--- Start SUPPLIED RECORDS ---
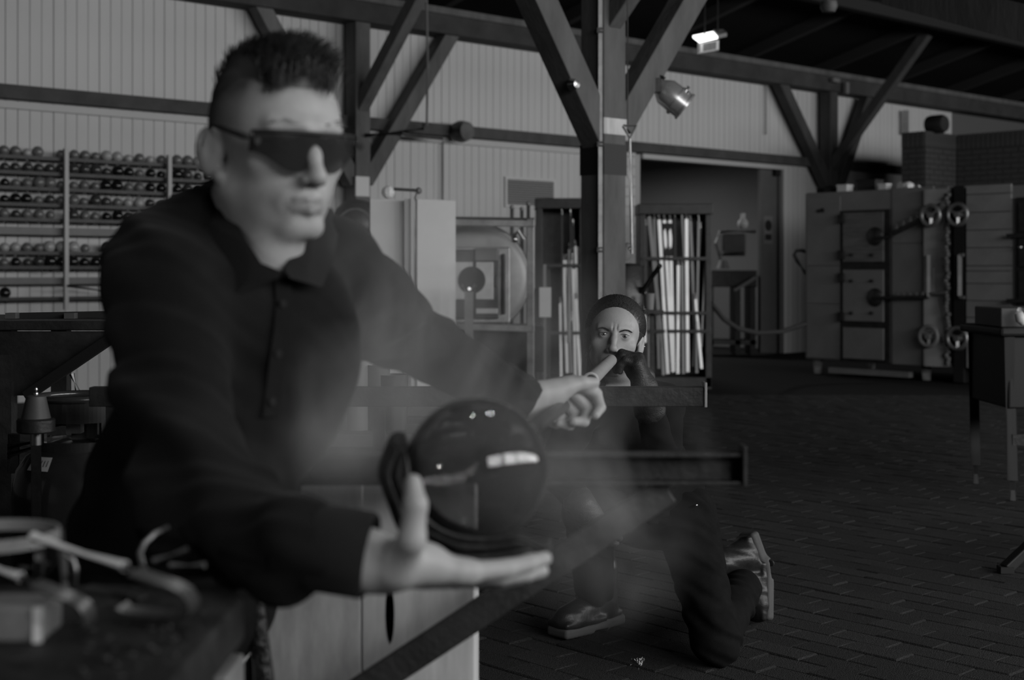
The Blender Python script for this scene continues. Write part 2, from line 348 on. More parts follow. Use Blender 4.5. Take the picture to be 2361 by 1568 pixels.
for k in 'lmdk':
    b = MB(); b.ball((0, 0, .044), .044, 20, 12); b.tube([(0, 0, .01), (0, 0, -.035)], [.010, .012], 8); bmesh_[k] = b.mesh('glass_ball', M['ball_'+k], (0, 0, 0), 180)
TON = {'l': 'pale', 'm': 'grey', 'd': 'dark', 'k': 'black'}; BAY = ['left', 'middle', 'right']
rr = random.Random(3)
def gball(k, s_, y, sc, label):
    o = bpy.data.objects.new('glass_ball', bmesh_[k]); COL.objects.link(o); o.location = W(s_, RO-.005, rz(y)+.004); o.scale = (sc,)*3
    tag(o, label, 'ornament', 'glass balls on the wall rack')
for y, txt, nm in ROWS:
    for bi, part in enumerate(txt.split('|')):
        cnt = 0
        for j, k in enumerate(part):
            if k == '.': continue
            cnt += 1
            s_ = S(onwall((10, 170, 408)[bi]+(26.3, 25.2, 24.5)[bi]*j, 500, RO))+rr.uniform(-.006, .006)
            nth = ORD[cnt-1]
            gball(k, s_, y, rr.uniform(.85, 1.2), f'{TON[k]} glass ball, {nth} from the left on {nm} rail, {BAY[bi]} bay')
gball('k', S(onwall(12, 680, RO)), 690, 1.1, 'single black glass ball alone on the bottom rail of the wall rack')

# ---- vent grille, pipe run, wires on the wall
va, vb = onwall(1170, 440, .03), onwall(1277, 440, .03); z0, z1 = onwall(1222, 474, .03).z, onwall(1222, 416, .03).z
M['slat'] = mat('grey louvre paint', .34, .5)
vg = empty('vent_grille', W((S(va)+S(vb))/2, 0, z0), 'louvred grey vent grille high on the board wall above the furnace', 'vent')
sa, sb = S(va), S(vb); f_ = .03
MB().ubox(sa-f_, sb+f_, .005, .03, z1, z1+f_).ubox(sa-f_, sb+f_, .005, .03, z0-f_, z0).ubox(sa-f_, sa, .005, .03, z0, z1).ubox(sb, sb+f_, .005, .03, z0, z1).build('grille_frame', M['pale_panel'], vg)
MB().ubox(sa, sb, .004, .006, z0, z1).build('backing', M['hole'], vg)  # dark sheet paints the shade between the slats
nsl = 11
for i in range(nsl):
    zc = z0+(z1-z0)*(i+.5)/nsl; MB().box8([W(sa, .035, zc-.009), W(sb, .035, zc-.009), W(sb, .008, zc+.005), W(sa, .008, zc+.005), W(sa, .035, zc-.004), W(sb, .035, zc-.004), W(sb, .008, zc+.012), W(sa, .008, zc+.012)]).build('slat', M['slat'], vg)
pr = empty('gas_pipe', onwall(960, 300, .2), 'dark bent gas pipe with a valve running below the wall rail', 'pipe')
MB().tube([onwall(845, 312, .30), onwall(925, 306, .30), onwall(935, 310, .30), onwall(1020, 318, .30)], .022, 10).tube([onwall(930, 303, .30), onwall(975, 297, .30), onwall(978, 285, .30)], .016, 8).build('pipe_run', M['dark_metal'], pr, smooth=40)
MB().lathe(onwall(1050, 305, .12), N, [(0, .2), (.10, .2), (.12, .1), (.10, 0), (0, 0)], 20).build('valve_body', M['dark_metal'], pr, smooth=40)
tag(MB().tube([onwall(984, 288, .3), onwall(986, 150, .5), onwall(983, -30, .8)], .012, 8).build('hanging_wire', M['grey']), 'pale cable dropping from the roof to the gas pipe', 'cable')
for (x, ya, yb, lb) in ((1021, 325, 470, 'thin cable running straight down the wall above the furnace'), (1766, 196, 310, 'short dark cable hanging below the wall plate beam beside a post')):
    tag(MB().tube([onwall(x, ya, .05), onwall(x, yb, .05)], .009, 6).build('wall_cable', M['grey']), lb, 'cable')
c_ = MB(); a_, b_ = onwall(2088, 255, .1), onwall(2088, 310, .1); c_.tube([a_, b_], .05, 10); tag(c_.build('drain_pipe', M['grey'], smooth=40), 'grey vertical pipe on the wall beside the brick hood', 'pipe')

# ---- pale folded heat screen with a clamp lamp
DS_ = 10.3
sc0 = at(893, 985, DS_); sc0.z = 0
fs = empty('folding_screen', sc0, 'pale folded sheet metal screen in front of the round furnace', 'screen')
zt = at(0, 460, DS_).z
for (xa, da), (xb, db) in (((851, 10.2), (934, 10.3)), ((957, 10.2), (1046, 10.45))):
    a, b = at(xa, 600, da), at(xb, 600, db); n_ = (b-a).cross(Z).normalized()*.025
    MB().prism([V((a.x, a.y, .04)), V((b.x, b.y, .04)), V((b.x, b.y, zt)), V((a.x, a.y, zt))], n_).build('screen_panel', M['pale_panel'], fs, bevel=.004)
a = at(945, 600, 10.2)
MB().tube([V((a.x-.018, a.y, .02)), V((a.x-.018, a.y, zt))], .022, 8).build('hinge_post', M['pale_panel'], fs, smooth=40)
MB().tube([V((a.x+.022, a.y-.03, .02)), V((a.x+.022, a.y-.03, zt))], .014, 8).build('hinge_post', M['white'], fs, smooth=40)
cl = empty('clamp_lamp', at(895, 458, 10.3), 'crumpled white clamp lamp on top of the pale folded screen', 'lamp')
b = MB(); b.ball(at(895, 443, 10.3), .048, 10, 7, (1.0, .8, 1.0)); b.build('lamp_head', mat('crumpled foil', .9, .4, metal=0, bump=1.0, bscale=30), cl)
MB().bar(at(908, 436, 10.3), at(958, 439, 10.3), .02, .022).build('lamp_arm', M['dark_metal'], cl)
MB().ball(at(965, 440, 10.3), .025, 8, 6).tube([at(962, 440, 10.3), at(955, 462, 10.25)], .008, 6).build('clamp', M['steel_dull'], cl)

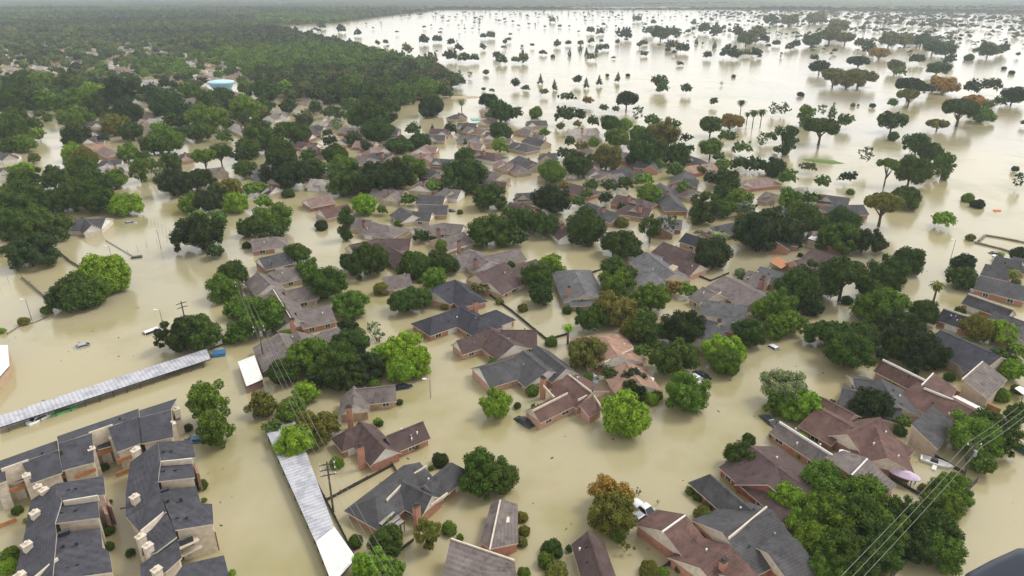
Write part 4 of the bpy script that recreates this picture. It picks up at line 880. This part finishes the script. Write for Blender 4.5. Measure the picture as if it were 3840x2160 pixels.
def TT(T, data):
    for ln in data.strip().split(';'):
        t = ln.split()
        if not t: continue
        x, y, w_ = map(float, t[:3]); tone = t[3]; kind = t[4] if len(t) > 4 else 'round'; trunk = float(t[5]) if len(t) > 5 else None
        nx, ny = nat(T, x, y); wn = w_*TILES[T][2]
        hc = 4.
        for _ in range(4):
            xy, dep = unp(nx, ny, hc); r = wn/2*dep/FPX*(.97 if T == 'C0' else .86 if T[0] == 'T' else 1.0)
            k = {'shrub': .25, 'sparse': .4, 'round': .66, 'dome': .45, 'flat': .7, 'tall': 1.35, 'loose': .95, 'cone': 1.0, 'palm': 2.4}[kind]
            if T[0] == 'T' or (T in ('C3', 'C2') and y < (560 if T == 'C2' else 860)): k += (.28 if w_ < 180 else .05) if T[0] != 'T' else .05
            hc = min(13, r*k+(.2 if kind == 'shrub' else .5)) if trunk is None else trunk+r*.3
        TREES.append(dict(xy=xy, r=r, hc=hc, tone=tone, kind=kind, px=wn, ox=nx*2576/3840, oy=ny*2576/3840))
TT('A0', '1580 130 330 m loose;1640 330 300 m loose;1600 300 120 m tall;1420 335 75 d shrub;1525 770 95 d shrub;815 1110 95 d shrub;825 1230 85 d shrub;985 1275 75 d shrub;80 1290 150 m shrub;60 1385 140 l shrub;130 960 90 d shrub;1540 878 45 m shrub;1750 1430 60 l shrub;790 630 70 d shrub;200 1030 50 l shrub;830 890 40 d shrub')
TT('A1', '50 160 200 b;250 200 240 m;480 320 270 b;300 420 260 l;370 60 180 l;1815 165 225 l;1700 660 330 d;1840 700 260 d;745 1200 125 d shrub;970 1190 270 d;1290 1120 250 b loose;1460 1100 130 m shrub;870 1390 270 l;1040 1420 180 m;935 300 60 d shrub;1085 140 55 d shrub;1320 635 50 m shrub;1540 1160 60 m shrub;130 330 150 m')
TT('A2', '870 220 390 l;1045 120 130 l shrub;1320 90 290 m;765 850 290 o;750 990 320 b;80 1010 100 b shrub;90 1110 100 b shrub;80 1200 90 b shrub;1715 550 215 d;1790 425 110 d shrub;1345 810 80 m shrub;1400 860 70 d shrub;1440 990 150 b shrub;1500 1030 140 m shrub;1550 1090 130 d shrub;430 1245 65 d shrub;870 1210 150 b sparse;960 810 75 d sparse;1100 885 40 b sparse;340 1425 190 b shrub;1030 1400 150 b shrub;1140 1435 110 m shrub;920 60 200 k;150 60 110 m shrub;40 165 65 d shrub;90 1430 110 m shrub;1480 920 90 b shrub;1600 650 60 k shrub;1270 1390 90 d shrub')
TT('A3', '140 60 300 p;250 150 260 l;90 150 200 m;790 150 270 k;1020 290 150 m;1000 360 100 d shrub;1560 400 340 m;1700 350 330 d;1620 600 200 m;1770 90 120 l shrub;1870 220 170 d;1380 800 240 m;1330 890 230 m;1440 840 130 l;420 730 330 m;720 830 330 m;150 850 260 l;640 1010 380 d;860 1090 330 m;430 1000 330 m;360 1180 330 m;560 1280 400 d;830 1270 300 d;280 1060 250 l;450 1400 260 m;700 1400 260 d;1270 1120 370 d;1330 1260 280 m;1010 1000 250 d;1120 1250 240 k;40 390 70 m shrub;1170 790 80 b shrub')
TT('B0', '760 460 350 l;860 500 220 l;610 590 300 d;480 650 210 k;700 590 280 m;560 670 200 d;1380 930 300 k;1520 930 270 d;1440 870 280 d;180 820 90 b shrub;350 735 90 m shrub;20 890 60 l shrub;1740 470 250 d;1700 570 220 m;1770 720 180 m;1800 900 180 m;1640 290 100 d;1720 960 100 m shrub')
TT('B1', '50 780 320 m;-60 880 160 m;305 300 200 d;390 430 180 m;530 540 270 d;240 505 110 b shrub;700 680 230 m;850 360 280 d;700 370 170 k;920 330 150 k;950 580 150 b shrub;1140 660 290 d dome;1220 400 290 d dome;1400 390 270 d dome;1350 500 170 m;1110 1060 300 l;980 1080 220 l;1200 1120 230 l;1100 1170 240 l;700 870 190 k;700 1000 300 d;600 1130 280 d;380 1090 290 m;200 1190 250 d;490 1190 200 m;360 1350 190 l;890 870 140 p loose;930 930 110 b sparse;500 110 90 k shrub;640 1250 240 k;810 1160 240 k;1680 570 140 b;1800 1040 80 d shrub;1840 670 70 b shrub;450 1260 150 k;20 250 50 d shrub;320 690 60 d shrub;1270 915 80 b sparse')
TT('B2', '200 500 210 d;210 610 200 k;290 390 190 l;800 450 240 d;790 540 230 m;590 800 220 d;790 720 270 b;1050 640 270 m;970 790 150 l;1010 880 260 d;900 870 200 b;1220 560 140 o;1310 580 140 l;830 240 310 d dome;1290 880 290 k;1800 920 210 d;1580 1040 270 l;1600 1120 230 m;1200 1100 310 d;980 1040 150 m;550 1060 260 b;920 1250 190 k;740 1220 150 d;290 975 100 m shrub;80 720 90 b shrub;1890 730 180 m;1530 310 280 k;1720 450 90 p shrub;1660 1180 110 d shrub;330 340 80 l;1380 600 80 m shrub;1090 1380 110 m shrub')
TT('B2', '425 850 115 l palm;1540 150 110 p palm;1600 160 110 p palm')
TT('B3', '70 720 240 m;160 830 200 m;60 860 200 m;580 450 380 d flat 6;400 520 300 d;230 560 320 d;760 560 200 d;330 700 170 k;500 930 330 d dome;720 930 300 d dome;600 1040 330 d;860 1070 120 k;890 480 260 d;1040 360 240 d;870 700 320 m;1000 660 160 m;1160 750 230 d;780 730 160 k;1050 930 330 k;1180 1060 300 k;1270 1080 200 d;980 1000 200 d;1480 385 185 k;1475 490 190 d;1590 860 230 b;1720 890 220 l;1850 1180 180 l;1900 1040 150 l;1890 940 110 d;1780 1110 200 d;1370 1240 90 d shrub;600 665 90 d shrub;1740 1380 130 m shrub;1330 60 150 l dome 2')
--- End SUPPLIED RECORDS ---
▸ TASK DESCRIPTION: Skip the pictures and restate exactly the lines from the beginning of the listing to the line with "gball('k', S(onwall(12, 680, RO)), 690, 1.1, 'single", that line included.

▸ EXERCISE RESULT:
The Blender Python script for this scene continues. Write part 2, from line 348 on. More parts follow. Use Blender 4.5. Take the picture to be 2361 by 1568 pixels.
for k in 'lmdk':
    b = MB(); b.ball((0, 0, .044), .044, 20, 12); b.tube([(0, 0, .01), (0, 0, -.035)], [.010, .012], 8); bmesh_[k] = b.mesh('glass_ball', M['ball_'+k], (0, 0, 0), 180)
TON = {'l': 'pale', 'm': 'grey', 'd': 'dark', 'k': 'black'}; BAY = ['left', 'middle', 'right']
rr = random.Random(3)
def gball(k, s_, y, sc, label):
    o = bpy.data.objects.new('glass_ball', bmesh_[k]); COL.objects.link(o); o.location = W(s_, RO-.005, rz(y)+.004); o.scale = (sc,)*3
    tag(o, label, 'ornament', 'glass balls on the wall rack')
for y, txt, nm in ROWS:
    for bi, part in enumerate(txt.split('|')):
        cnt = 0
        for j, k in enumerate(part):
            if k == '.': continue
            cnt += 1
            s_ = S(onwall((10, 170, 408)[bi]+(26.3, 25.2, 24.5)[bi]*j, 500, RO))+rr.uniform(-.006, .006)
            nth = ORD[cnt-1]
            gball(k, s_, y, rr.uniform(.85, 1.2), f'{TON[k]} glass ball, {nth} from the left on {nm} rail, {BAY[bi]} bay')
gball('k', S(onwall(12, 680, RO)), 690, 1.1, 'single black glass ball alone on the bottom rail of the wall rack')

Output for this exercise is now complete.